§ **EXTRACTED DATA**:
(begin)

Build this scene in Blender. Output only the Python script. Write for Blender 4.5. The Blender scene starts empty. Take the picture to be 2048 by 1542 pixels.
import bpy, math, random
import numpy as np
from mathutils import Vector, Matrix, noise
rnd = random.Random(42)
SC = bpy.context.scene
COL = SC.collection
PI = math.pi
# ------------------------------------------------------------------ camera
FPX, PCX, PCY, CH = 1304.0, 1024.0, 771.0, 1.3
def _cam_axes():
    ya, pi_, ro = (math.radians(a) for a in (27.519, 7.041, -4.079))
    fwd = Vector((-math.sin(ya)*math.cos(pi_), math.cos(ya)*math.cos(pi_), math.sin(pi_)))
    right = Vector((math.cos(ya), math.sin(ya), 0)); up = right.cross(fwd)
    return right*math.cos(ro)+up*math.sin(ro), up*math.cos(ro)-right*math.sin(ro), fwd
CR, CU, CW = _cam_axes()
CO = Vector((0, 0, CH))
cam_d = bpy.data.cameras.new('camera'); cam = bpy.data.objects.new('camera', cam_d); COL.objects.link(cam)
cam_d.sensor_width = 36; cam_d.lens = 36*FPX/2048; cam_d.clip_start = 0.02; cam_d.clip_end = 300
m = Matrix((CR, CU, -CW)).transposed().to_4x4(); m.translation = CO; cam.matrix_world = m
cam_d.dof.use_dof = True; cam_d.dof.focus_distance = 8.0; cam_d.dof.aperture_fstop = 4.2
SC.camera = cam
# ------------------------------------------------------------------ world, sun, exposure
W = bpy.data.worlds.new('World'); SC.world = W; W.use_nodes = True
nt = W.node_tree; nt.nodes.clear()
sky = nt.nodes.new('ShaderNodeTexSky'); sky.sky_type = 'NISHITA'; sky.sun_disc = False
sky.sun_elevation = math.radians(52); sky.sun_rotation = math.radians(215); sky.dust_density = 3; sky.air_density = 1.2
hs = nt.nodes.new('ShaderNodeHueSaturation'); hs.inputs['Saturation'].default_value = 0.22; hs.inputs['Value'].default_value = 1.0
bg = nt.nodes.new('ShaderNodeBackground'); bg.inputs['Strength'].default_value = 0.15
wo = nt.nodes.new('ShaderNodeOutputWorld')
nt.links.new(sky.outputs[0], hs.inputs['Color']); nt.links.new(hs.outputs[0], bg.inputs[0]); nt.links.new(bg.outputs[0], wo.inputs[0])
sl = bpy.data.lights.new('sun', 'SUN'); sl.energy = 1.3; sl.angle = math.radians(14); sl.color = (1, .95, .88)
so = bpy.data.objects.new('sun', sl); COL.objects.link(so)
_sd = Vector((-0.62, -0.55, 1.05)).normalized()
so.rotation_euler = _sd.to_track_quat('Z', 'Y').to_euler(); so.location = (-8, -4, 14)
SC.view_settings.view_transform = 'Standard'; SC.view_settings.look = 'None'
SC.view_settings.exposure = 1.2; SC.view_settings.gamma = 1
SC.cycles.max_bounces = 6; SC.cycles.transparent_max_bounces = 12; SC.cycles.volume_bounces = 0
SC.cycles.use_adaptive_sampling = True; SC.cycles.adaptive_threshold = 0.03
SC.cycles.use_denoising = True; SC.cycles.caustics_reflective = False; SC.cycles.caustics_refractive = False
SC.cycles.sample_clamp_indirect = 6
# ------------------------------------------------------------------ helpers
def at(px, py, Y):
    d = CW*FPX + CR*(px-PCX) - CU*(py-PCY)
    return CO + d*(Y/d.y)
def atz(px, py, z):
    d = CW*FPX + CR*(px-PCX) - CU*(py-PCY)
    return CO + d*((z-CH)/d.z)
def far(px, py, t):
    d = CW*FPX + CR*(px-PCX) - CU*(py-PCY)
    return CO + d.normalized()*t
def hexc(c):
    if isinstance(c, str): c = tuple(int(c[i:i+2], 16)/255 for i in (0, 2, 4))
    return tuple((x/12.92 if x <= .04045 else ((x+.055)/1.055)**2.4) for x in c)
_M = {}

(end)
(begin)

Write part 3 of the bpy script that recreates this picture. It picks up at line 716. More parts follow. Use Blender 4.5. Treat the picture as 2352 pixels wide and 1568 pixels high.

(end)
(begin)

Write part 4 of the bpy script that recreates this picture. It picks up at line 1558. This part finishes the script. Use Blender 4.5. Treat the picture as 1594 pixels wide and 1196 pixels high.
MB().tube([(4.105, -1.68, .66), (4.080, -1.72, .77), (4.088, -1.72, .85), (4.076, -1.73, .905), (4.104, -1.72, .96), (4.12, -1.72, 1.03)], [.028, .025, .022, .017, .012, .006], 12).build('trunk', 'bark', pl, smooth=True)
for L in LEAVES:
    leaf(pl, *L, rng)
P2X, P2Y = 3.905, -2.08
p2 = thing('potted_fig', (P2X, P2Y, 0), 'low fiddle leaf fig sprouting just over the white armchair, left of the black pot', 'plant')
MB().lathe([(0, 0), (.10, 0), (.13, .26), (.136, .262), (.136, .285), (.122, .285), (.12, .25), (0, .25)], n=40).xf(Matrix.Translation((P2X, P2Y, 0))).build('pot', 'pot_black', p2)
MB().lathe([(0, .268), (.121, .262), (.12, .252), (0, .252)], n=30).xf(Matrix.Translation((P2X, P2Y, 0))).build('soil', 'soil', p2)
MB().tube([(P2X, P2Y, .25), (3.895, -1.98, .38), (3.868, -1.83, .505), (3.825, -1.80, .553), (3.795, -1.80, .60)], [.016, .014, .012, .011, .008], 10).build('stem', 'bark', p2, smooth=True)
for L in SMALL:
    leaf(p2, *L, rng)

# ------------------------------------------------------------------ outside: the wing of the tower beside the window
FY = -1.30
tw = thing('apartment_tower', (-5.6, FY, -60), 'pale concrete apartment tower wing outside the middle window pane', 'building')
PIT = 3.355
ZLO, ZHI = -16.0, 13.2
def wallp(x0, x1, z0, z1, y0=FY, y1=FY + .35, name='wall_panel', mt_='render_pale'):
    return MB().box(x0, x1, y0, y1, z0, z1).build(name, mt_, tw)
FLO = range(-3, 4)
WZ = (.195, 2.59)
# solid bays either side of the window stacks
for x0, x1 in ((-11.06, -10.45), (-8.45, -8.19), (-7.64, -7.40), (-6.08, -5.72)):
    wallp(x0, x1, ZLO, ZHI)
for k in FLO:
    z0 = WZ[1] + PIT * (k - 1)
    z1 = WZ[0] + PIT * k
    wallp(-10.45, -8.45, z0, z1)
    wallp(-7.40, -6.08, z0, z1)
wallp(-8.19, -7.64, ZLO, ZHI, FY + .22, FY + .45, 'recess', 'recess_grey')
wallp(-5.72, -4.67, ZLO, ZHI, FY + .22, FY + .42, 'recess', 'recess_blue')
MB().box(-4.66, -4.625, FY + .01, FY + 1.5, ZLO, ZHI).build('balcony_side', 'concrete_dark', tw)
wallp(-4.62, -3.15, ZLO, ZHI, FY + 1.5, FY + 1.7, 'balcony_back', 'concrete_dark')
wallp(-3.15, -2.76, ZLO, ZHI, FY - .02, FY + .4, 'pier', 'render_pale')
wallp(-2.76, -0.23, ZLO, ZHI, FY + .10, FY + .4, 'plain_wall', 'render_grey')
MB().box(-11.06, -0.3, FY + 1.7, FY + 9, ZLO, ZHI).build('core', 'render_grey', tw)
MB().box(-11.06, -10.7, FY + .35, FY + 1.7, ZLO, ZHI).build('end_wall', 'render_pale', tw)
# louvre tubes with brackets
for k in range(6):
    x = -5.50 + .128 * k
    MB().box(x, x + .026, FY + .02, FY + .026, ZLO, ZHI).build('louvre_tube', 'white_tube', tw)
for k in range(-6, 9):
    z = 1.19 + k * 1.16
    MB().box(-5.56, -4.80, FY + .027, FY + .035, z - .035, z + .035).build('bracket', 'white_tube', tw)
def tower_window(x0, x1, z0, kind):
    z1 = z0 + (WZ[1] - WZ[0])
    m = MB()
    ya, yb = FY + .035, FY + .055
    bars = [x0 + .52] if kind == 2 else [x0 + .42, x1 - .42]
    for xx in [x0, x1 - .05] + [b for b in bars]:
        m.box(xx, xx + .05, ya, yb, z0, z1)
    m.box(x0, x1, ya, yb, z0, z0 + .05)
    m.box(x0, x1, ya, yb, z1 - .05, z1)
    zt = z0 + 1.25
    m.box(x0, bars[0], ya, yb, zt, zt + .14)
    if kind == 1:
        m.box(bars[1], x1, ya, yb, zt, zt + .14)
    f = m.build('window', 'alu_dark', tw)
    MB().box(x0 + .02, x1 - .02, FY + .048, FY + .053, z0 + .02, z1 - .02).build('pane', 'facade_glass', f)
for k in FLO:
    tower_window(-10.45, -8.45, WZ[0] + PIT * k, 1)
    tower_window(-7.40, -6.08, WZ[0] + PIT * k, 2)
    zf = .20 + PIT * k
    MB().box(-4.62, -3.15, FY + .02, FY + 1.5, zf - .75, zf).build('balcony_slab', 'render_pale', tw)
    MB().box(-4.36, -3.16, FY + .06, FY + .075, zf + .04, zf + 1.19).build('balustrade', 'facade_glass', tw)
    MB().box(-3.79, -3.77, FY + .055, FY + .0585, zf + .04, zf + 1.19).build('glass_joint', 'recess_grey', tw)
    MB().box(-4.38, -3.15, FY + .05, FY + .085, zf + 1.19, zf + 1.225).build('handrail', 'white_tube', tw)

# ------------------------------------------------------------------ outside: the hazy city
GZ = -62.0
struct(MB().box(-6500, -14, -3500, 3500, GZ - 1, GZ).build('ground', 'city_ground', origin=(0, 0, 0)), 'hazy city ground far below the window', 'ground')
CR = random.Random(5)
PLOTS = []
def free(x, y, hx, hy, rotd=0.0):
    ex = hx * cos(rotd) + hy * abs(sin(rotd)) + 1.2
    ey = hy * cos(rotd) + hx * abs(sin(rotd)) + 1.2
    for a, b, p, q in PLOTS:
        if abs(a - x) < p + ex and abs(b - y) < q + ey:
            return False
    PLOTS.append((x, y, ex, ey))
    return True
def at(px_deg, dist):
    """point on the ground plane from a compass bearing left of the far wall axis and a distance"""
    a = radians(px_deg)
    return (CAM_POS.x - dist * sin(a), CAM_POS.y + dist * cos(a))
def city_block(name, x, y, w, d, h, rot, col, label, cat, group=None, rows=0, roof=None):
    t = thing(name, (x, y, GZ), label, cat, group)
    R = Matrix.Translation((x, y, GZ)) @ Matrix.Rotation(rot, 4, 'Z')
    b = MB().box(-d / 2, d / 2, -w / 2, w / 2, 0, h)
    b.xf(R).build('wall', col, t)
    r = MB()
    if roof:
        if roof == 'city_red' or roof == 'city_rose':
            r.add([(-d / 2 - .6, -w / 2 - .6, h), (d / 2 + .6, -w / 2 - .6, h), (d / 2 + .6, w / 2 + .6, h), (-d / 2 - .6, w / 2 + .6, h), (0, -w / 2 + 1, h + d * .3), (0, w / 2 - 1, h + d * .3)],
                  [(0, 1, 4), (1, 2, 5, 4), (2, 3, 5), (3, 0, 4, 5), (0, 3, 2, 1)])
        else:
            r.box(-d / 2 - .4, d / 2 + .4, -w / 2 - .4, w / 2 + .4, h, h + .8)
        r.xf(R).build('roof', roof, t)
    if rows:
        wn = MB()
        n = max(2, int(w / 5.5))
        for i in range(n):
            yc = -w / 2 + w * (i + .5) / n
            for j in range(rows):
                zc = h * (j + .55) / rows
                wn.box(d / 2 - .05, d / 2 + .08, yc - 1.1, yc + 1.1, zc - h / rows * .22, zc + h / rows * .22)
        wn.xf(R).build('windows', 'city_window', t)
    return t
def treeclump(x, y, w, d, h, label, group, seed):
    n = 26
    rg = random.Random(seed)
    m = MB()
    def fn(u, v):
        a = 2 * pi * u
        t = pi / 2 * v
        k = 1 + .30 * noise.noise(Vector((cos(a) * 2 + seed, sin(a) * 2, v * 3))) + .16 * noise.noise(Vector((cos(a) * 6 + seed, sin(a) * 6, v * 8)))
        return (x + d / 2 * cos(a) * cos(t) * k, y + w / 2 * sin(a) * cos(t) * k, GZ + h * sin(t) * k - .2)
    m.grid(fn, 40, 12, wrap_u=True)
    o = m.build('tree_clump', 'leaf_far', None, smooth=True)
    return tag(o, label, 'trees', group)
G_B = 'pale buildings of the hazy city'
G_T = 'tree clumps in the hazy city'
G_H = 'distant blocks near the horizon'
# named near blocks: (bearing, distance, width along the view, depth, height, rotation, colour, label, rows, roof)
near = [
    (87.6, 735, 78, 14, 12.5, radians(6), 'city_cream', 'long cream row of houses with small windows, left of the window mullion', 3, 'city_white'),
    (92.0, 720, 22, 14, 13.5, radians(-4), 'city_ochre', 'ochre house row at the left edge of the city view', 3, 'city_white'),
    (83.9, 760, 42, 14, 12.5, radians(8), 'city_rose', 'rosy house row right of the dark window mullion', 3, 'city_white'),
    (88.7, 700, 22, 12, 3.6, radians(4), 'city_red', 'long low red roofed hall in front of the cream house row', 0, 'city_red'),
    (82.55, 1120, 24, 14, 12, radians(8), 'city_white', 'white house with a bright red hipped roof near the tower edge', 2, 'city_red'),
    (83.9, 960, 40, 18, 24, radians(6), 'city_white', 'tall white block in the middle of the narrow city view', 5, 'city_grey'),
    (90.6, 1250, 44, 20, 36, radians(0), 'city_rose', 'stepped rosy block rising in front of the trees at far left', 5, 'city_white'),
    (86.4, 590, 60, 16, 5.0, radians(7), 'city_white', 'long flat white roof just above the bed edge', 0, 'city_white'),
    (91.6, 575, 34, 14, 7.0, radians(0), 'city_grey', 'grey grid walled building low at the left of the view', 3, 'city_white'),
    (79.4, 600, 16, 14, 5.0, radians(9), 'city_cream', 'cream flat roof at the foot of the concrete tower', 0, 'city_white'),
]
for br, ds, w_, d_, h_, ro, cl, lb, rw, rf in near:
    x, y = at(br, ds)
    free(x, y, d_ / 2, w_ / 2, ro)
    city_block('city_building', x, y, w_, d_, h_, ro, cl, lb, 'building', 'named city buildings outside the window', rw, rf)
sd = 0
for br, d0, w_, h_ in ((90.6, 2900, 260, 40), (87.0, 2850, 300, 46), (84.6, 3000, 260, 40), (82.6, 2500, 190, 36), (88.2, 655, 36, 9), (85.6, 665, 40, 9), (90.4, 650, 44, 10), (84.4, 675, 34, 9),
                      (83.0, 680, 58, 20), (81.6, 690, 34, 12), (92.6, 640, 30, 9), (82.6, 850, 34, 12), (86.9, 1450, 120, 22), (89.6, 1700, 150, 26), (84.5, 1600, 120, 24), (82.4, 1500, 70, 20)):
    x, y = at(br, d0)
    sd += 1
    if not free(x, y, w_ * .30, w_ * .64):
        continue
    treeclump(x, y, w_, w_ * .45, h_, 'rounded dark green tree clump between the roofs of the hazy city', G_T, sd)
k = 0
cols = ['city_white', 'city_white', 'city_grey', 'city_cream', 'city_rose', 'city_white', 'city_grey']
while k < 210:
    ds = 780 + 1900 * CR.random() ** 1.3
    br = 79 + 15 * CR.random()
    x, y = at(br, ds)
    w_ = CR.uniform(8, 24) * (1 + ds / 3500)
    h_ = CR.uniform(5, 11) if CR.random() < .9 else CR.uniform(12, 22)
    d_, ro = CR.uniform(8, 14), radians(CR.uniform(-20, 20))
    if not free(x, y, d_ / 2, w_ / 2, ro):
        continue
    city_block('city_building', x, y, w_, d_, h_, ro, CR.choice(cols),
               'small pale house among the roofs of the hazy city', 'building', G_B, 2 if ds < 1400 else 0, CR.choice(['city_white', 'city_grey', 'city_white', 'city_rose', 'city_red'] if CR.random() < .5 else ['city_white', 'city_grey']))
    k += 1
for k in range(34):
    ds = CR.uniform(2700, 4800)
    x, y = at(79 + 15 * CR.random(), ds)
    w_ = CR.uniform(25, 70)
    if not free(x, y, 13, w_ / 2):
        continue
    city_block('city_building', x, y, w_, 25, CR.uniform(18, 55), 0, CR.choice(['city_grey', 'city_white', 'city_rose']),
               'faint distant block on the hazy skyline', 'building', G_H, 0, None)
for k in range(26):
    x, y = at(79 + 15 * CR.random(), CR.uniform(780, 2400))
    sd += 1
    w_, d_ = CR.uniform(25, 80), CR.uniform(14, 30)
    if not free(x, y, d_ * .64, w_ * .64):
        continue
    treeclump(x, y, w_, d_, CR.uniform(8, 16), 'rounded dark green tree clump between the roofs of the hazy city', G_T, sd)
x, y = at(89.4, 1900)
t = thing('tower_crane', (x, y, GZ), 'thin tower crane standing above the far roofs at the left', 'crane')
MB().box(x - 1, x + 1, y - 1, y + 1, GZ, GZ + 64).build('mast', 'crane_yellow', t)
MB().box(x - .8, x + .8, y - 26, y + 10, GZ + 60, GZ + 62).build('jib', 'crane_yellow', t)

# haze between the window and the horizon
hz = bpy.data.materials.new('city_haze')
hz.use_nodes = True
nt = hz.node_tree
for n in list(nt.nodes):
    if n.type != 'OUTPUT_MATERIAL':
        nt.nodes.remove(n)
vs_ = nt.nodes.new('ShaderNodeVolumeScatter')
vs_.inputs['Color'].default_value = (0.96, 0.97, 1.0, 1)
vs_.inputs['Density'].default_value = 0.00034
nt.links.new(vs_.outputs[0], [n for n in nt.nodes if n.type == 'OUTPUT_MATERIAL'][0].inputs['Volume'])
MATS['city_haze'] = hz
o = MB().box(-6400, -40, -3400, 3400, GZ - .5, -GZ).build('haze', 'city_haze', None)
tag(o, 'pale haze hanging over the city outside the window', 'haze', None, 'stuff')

(end)

§ **AIM**: Starting at the line that contains "wallp(-8.19, -7.64, ZLO, ZHI, FY" and ending at the line that contains "wallp(-2.76, -0.23, ZLO, ZHI, FY", retype each line exactly; omit everything outside that range.

§ **RESULT FOR THIS TASK**:
wallp(-8.19, -7.64, ZLO, ZHI, FY + .22, FY + .45, 'recess', 'recess_grey')
wallp(-5.72, -4.67, ZLO, ZHI, FY + .22, FY + .42, 'recess', 'recess_blue')
MB().box(-4.66, -4.625, FY + .01, FY + 1.5, ZLO, ZHI).build('balcony_side', 'concrete_dark', tw)
wallp(-4.62, -3.15, ZLO, ZHI, FY + 1.5, FY + 1.7, 'balcony_back', 'concrete_dark')
wallp(-3.15, -2.76, ZLO, ZHI, FY - .02, FY + .4, 'pier', 'render_pale')
wallp(-2.76, -0.23, ZLO, ZHI, FY + .10, FY + .4, 'plain_wall', 'render_grey')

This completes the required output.